■ INSTRUCTIONS FOR THE TASK
Transcribe only part of the material below: the lines from the one containing "What Blender Python" through the one containing "COL = S.collection", inclusive, exactly as written.

++++ RAW DATA ++++

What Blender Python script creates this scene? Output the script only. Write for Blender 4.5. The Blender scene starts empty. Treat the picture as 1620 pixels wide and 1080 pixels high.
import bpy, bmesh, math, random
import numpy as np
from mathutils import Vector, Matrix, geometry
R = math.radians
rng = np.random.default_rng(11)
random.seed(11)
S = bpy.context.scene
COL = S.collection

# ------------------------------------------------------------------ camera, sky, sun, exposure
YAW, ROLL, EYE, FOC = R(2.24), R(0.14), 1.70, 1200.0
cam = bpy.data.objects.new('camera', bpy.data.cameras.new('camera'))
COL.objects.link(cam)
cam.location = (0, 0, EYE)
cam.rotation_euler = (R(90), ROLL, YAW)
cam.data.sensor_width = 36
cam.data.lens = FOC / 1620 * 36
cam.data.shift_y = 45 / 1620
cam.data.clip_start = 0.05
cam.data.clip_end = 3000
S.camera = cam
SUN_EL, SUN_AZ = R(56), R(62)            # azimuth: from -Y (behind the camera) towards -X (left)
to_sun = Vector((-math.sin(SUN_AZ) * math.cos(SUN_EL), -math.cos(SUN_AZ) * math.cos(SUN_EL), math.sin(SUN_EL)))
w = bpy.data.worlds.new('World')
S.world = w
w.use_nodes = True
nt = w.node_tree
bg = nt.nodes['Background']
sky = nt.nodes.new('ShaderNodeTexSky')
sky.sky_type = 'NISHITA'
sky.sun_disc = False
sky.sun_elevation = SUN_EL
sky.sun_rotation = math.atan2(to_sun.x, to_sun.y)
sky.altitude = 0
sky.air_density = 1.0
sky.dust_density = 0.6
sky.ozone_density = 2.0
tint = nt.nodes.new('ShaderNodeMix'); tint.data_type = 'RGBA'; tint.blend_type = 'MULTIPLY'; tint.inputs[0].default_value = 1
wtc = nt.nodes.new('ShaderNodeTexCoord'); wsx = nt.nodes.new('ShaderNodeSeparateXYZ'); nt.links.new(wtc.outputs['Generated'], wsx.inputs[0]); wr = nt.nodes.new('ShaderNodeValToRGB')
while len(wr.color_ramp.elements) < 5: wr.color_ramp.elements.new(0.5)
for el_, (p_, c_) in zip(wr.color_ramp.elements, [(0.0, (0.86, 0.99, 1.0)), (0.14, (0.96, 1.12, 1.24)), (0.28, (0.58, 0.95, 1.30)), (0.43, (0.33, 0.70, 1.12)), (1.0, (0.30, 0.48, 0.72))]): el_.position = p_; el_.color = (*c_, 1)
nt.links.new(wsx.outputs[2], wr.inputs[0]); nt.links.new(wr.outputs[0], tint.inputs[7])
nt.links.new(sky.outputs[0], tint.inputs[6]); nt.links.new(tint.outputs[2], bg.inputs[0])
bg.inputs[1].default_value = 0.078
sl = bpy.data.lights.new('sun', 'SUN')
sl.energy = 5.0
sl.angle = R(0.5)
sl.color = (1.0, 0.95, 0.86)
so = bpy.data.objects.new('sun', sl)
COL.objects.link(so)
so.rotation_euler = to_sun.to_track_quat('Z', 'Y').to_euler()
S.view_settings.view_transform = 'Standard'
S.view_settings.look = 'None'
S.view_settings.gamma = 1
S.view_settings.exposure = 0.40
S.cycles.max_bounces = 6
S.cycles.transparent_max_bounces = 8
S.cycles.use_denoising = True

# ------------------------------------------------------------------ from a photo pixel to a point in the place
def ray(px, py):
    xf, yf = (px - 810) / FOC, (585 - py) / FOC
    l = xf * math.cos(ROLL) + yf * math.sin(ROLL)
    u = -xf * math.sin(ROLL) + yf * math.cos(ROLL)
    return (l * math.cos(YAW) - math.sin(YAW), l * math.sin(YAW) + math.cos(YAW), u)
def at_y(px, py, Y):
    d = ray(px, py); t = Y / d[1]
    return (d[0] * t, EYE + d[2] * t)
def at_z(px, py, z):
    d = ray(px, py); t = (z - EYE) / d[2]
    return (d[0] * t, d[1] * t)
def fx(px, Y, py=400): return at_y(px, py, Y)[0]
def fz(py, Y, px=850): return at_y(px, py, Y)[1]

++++
++++ RAW DATA ++++

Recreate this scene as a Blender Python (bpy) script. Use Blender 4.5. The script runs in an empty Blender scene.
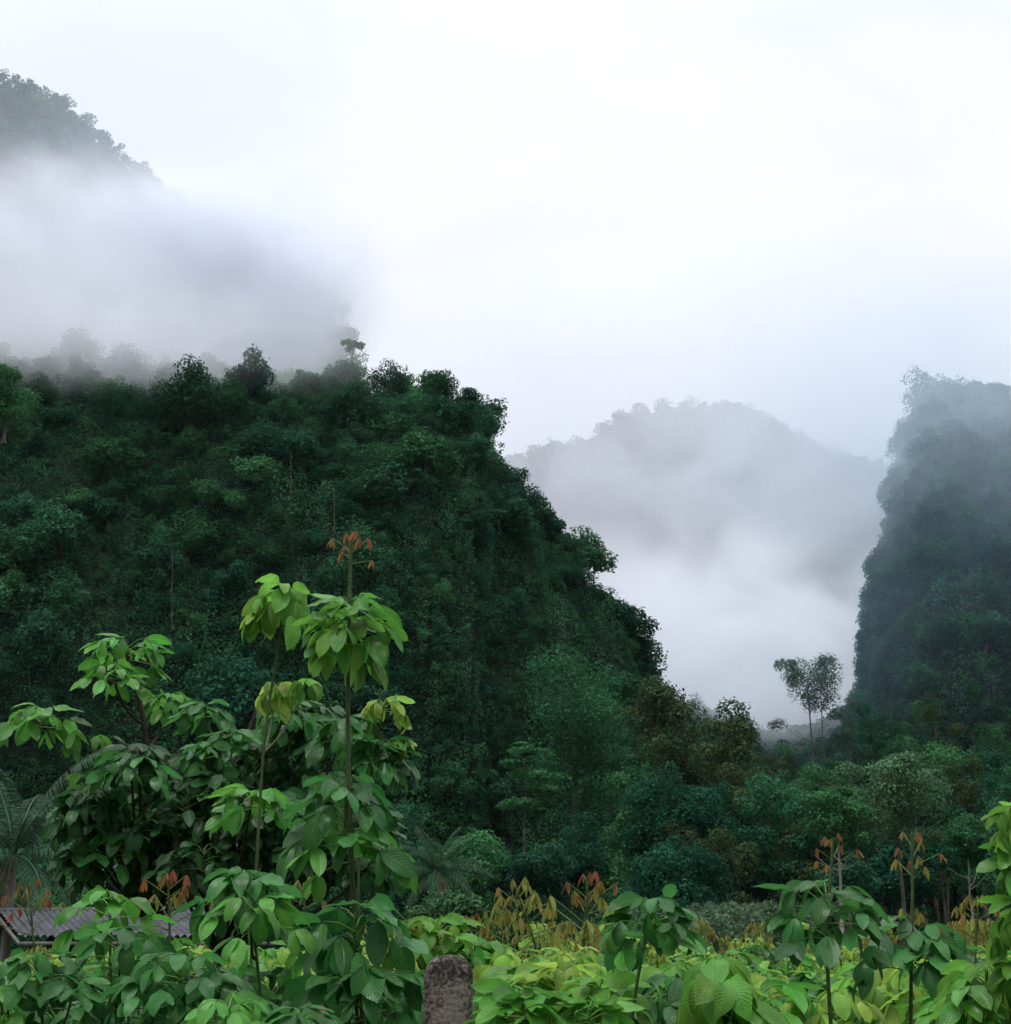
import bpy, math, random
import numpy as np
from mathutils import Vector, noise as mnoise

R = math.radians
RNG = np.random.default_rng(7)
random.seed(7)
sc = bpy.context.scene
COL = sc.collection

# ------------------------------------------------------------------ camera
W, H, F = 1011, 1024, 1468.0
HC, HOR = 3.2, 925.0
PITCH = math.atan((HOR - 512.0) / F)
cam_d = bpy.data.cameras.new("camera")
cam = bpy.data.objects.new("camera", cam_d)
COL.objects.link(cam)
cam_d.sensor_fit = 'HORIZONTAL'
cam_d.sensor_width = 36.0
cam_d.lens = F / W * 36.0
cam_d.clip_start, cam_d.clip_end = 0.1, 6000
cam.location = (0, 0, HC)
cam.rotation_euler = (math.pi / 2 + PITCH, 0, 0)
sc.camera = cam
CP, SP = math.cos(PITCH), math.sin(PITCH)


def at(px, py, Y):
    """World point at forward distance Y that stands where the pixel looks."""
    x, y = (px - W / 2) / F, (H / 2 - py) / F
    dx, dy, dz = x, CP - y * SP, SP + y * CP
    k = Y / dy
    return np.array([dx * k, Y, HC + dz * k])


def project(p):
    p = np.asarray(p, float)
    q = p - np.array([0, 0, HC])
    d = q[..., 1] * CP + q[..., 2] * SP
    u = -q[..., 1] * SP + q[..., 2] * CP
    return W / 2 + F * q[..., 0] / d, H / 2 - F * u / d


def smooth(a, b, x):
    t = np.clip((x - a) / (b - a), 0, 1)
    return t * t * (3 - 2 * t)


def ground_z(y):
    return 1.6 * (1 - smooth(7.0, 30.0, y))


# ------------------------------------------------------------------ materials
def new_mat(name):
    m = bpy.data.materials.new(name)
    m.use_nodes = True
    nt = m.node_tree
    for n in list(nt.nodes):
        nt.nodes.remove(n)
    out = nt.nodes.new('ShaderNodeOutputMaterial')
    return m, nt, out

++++

■ PROBLEM SOLUTION
What Blender Python script creates this scene? Output the script only. Write for Blender 4.5. The Blender scene starts empty. Treat the picture as 1620 pixels wide and 1080 pixels high.
import bpy, bmesh, math, random
import numpy as np
from mathutils import Vector, Matrix, geometry
R = math.radians
rng = np.random.default_rng(11)
random.seed(11)
S = bpy.context.scene
COL = S.collection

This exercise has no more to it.